- **What to work on**
Write out the data again in full, exactly as it reads.

- **Provided material**
====

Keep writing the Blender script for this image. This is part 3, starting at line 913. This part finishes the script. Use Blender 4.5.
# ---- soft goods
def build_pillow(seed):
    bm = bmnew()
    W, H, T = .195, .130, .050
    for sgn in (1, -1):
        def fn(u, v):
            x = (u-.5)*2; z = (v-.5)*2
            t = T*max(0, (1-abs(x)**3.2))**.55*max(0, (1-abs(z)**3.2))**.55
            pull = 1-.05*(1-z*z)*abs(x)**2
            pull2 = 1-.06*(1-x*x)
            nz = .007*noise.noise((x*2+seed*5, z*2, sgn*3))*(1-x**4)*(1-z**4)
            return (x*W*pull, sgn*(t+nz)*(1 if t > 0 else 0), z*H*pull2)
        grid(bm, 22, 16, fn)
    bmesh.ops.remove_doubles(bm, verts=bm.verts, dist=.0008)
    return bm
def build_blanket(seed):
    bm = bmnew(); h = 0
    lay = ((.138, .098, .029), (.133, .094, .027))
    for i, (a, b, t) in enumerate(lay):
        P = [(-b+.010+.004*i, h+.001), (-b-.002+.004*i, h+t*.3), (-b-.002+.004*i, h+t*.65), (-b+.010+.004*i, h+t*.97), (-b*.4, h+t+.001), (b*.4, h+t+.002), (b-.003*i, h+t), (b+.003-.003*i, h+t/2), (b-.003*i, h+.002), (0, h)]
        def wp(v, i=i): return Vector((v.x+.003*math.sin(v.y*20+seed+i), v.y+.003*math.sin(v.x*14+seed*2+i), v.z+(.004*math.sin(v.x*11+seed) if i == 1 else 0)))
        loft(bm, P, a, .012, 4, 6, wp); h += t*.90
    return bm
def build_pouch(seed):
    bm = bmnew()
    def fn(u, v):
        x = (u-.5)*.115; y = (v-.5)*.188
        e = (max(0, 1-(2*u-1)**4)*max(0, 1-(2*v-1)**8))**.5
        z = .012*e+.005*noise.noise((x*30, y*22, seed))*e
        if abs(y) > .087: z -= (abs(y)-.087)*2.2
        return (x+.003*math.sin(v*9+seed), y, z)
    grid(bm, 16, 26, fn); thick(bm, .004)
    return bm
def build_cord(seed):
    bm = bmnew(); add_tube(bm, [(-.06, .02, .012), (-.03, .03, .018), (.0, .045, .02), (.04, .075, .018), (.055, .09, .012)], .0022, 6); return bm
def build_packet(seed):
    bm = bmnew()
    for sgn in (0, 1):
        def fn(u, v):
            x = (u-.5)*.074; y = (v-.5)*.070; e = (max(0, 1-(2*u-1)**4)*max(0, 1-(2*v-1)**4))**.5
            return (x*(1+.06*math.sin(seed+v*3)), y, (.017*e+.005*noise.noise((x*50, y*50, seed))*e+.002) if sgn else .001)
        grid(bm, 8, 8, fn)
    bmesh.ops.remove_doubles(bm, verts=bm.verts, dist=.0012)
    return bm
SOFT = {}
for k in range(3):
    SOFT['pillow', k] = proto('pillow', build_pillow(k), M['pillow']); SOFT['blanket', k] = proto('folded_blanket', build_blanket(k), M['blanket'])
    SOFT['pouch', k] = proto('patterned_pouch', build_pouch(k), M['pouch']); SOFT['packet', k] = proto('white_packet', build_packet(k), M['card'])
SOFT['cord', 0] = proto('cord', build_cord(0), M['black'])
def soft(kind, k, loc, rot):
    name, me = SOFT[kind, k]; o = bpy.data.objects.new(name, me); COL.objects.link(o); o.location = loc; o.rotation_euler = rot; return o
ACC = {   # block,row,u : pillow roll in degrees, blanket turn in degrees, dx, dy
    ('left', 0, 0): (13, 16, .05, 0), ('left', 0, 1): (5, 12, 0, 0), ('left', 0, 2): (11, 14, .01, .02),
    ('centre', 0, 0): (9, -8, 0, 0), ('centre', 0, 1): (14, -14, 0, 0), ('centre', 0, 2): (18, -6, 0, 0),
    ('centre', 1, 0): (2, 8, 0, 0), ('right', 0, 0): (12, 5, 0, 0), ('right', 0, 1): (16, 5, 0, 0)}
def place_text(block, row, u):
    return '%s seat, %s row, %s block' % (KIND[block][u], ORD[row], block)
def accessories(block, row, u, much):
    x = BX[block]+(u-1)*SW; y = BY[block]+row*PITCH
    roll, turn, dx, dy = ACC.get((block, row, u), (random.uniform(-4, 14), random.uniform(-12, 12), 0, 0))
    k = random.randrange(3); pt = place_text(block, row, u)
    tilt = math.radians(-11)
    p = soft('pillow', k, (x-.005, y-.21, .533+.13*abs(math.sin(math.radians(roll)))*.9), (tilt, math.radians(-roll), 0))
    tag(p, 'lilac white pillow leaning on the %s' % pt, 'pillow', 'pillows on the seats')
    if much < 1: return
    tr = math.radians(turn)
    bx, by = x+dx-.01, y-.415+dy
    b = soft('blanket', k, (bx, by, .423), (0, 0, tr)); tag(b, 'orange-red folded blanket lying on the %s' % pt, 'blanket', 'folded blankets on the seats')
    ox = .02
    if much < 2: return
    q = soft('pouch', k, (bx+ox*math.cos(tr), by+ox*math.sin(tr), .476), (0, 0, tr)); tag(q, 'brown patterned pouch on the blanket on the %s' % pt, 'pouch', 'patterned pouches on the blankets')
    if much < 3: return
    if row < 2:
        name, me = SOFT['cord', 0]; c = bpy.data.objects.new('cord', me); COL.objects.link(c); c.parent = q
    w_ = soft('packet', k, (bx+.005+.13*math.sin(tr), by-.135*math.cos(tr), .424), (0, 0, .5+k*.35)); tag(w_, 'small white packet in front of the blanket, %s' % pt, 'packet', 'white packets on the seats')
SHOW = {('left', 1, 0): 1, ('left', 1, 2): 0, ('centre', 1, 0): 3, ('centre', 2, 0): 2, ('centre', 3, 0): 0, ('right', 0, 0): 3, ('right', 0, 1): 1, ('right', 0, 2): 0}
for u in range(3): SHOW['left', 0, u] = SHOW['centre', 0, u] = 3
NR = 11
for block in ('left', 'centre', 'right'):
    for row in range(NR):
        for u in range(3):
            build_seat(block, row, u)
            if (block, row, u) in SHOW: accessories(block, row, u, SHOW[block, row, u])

====

- **Answer to the problem**
Keep writing the Blender script for this image. This is part 3, starting at line 913. This part finishes the script. Use Blender 4.5.
# ---- soft goods
def build_pillow(seed):
    bm = bmnew()
    W, H, T = .195, .130, .050
    for sgn in (1, -1):
        def fn(u, v):
            x = (u-.5)*2; z = (v-.5)*2
            t = T*max(0, (1-abs(x)**3.2))**.55*max(0, (1-abs(z)**3.2))**.55
            pull = 1-.05*(1-z*z)*abs(x)**2
            pull2 = 1-.06*(1-x*x)
            nz = .007*noise.noise((x*2+seed*5, z*2, sgn*3))*(1-x**4)*(1-z**4)
            return (x*W*pull, sgn*(t+nz)*(1 if t > 0 else 0), z*H*pull2)
        grid(bm, 22, 16, fn)
    bmesh.ops.remove_doubles(bm, verts=bm.verts, dist=.0008)
    return bm
def build_blanket(seed):
    bm = bmnew(); h = 0
    lay = ((.138, .098, .029), (.133, .094, .027))
    for i, (a, b, t) in enumerate(lay):
        P = [(-b+.010+.004*i, h+.001), (-b-.002+.004*i, h+t*.3), (-b-.002+.004*i, h+t*.65), (-b+.010+.004*i, h+t*.97), (-b*.4, h+t+.001), (b*.4, h+t+.002), (b-.003*i, h+t), (b+.003-.003*i, h+t/2), (b-.003*i, h+.002), (0, h)]
        def wp(v, i=i): return Vector((v.x+.003*math.sin(v.y*20+seed+i), v.y+.003*math.sin(v.x*14+seed*2+i), v.z+(.004*math.sin(v.x*11+seed) if i == 1 else 0)))
        loft(bm, P, a, .012, 4, 6, wp); h += t*.90
    return bm
def build_pouch(seed):
    bm = bmnew()
    def fn(u, v):
        x = (u-.5)*.115; y = (v-.5)*.188
        e = (max(0, 1-(2*u-1)**4)*max(0, 1-(2*v-1)**8))**.5
        z = .012*e+.005*noise.noise((x*30, y*22, seed))*e
        if abs(y) > .087: z -= (abs(y)-.087)*2.2
        return (x+.003*math.sin(v*9+seed), y, z)
    grid(bm, 16, 26, fn); thick(bm, .004)
    return bm
def build_cord(seed):
    bm = bmnew(); add_tube(bm, [(-.06, .02, .012), (-.03, .03, .018), (.0, .045, .02), (.04, .075, .018), (.055, .09, .012)], .0022, 6); return bm
def build_packet(seed):
    bm = bmnew()
    for sgn in (0, 1):
        def fn(u, v):
            x = (u-.5)*.074; y = (v-.5)*.070; e = (max(0, 1-(2*u-1)**4)*max(0, 1-(2*v-1)**4))**.5
            return (x*(1+.06*math.sin(seed+v*3)), y, (.017*e+.005*noise.noise((x*50, y*50, seed))*e+.002) if sgn else .001)
        grid(bm, 8, 8, fn)
    bmesh.ops.remove_doubles(bm, verts=bm.verts, dist=.0012)
    return bm
SOFT = {}
for k in range(3):
    SOFT['pillow', k] = proto('pillow', build_pillow(k), M['pillow']); SOFT['blanket', k] = proto('folded_blanket', build_blanket(k), M['blanket'])
    SOFT['pouch', k] = proto('patterned_pouch', build_pouch(k), M['pouch']); SOFT['packet', k] = proto('white_packet', build_packet(k), M['card'])
SOFT['cord', 0] = proto('cord', build_cord(0), M['black'])
def soft(kind, k, loc, rot):
    name, me = SOFT[kind, k]; o = bpy.data.objects.new(name, me); COL.objects.link(o); o.location = loc; o.rotation_euler = rot; return o
ACC = {   # block,row,u : pillow roll in degrees, blanket turn in degrees, dx, dy
    ('left', 0, 0): (13, 16, .05, 0), ('left', 0, 1): (5, 12, 0, 0), ('left', 0, 2): (11, 14, .01, .02),
    ('centre', 0, 0): (9, -8, 0, 0), ('centre', 0, 1): (14, -14, 0, 0), ('centre', 0, 2): (18, -6, 0, 0),
    ('centre', 1, 0): (2, 8, 0, 0), ('right', 0, 0): (12, 5, 0, 0), ('right', 0, 1): (16, 5, 0, 0)}
def place_text(block, row, u):
    return '%s seat, %s row, %s block' % (KIND[block][u], ORD[row], block)
def accessories(block, row, u, much):
    x = BX[block]+(u-1)*SW; y = BY[block]+row*PITCH
    roll, turn, dx, dy = ACC.get((block, row, u), (random.uniform(-4, 14), random.uniform(-12, 12), 0, 0))
    k = random.randrange(3); pt = place_text(block, row, u)
    tilt = math.radians(-11)
    p = soft('pillow', k, (x-.005, y-.21, .533+.13*abs(math.sin(math.radians(roll)))*.9), (tilt, math.radians(-roll), 0))
    tag(p, 'lilac white pillow leaning on the %s' % pt, 'pillow', 'pillows on the seats')
    if much < 1: return
    tr = math.radians(turn)
    bx, by = x+dx-.01, y-.415+dy
    b = soft('blanket', k, (bx, by, .423), (0, 0, tr)); tag(b, 'orange-red folded blanket lying on the %s' % pt, 'blanket', 'folded blankets on the seats')
    ox = .02
    if much < 2: return
    q = soft('pouch', k, (bx+ox*math.cos(tr), by+ox*math.sin(tr), .476), (0, 0, tr)); tag(q, 'brown patterned pouch on the blanket on the %s' % pt, 'pouch', 'patterned pouches on the blankets')
    if much < 3: return
    if row < 2:
        name, me = SOFT['cord', 0]; c = bpy.data.objects.new('cord', me); COL.objects.link(c); c.parent = q
    w_ = soft('packet', k, (bx+.005+.13*math.sin(tr), by-.135*math.cos(tr), .424), (0, 0, .5+k*.35)); tag(w_, 'small white packet in front of the blanket, %s' % pt, 'packet', 'white packets on the seats')
SHOW = {('left', 1, 0): 1, ('left', 1, 2): 0, ('centre', 1, 0): 3, ('centre', 2, 0): 2, ('centre', 3, 0): 0, ('right', 0, 0): 3, ('right', 0, 1): 1, ('right', 0, 2): 0}
for u in range(3): SHOW['left', 0, u] = SHOW['centre', 0, u] = 3
NR = 11
for block in ('left', 'centre', 'right'):
    for row in range(NR):
        for u in range(3):
            build_seat(block, row, u)
            if (block, row, u) in SHOW: accessories(block, row, u, SHOW[block, row, u])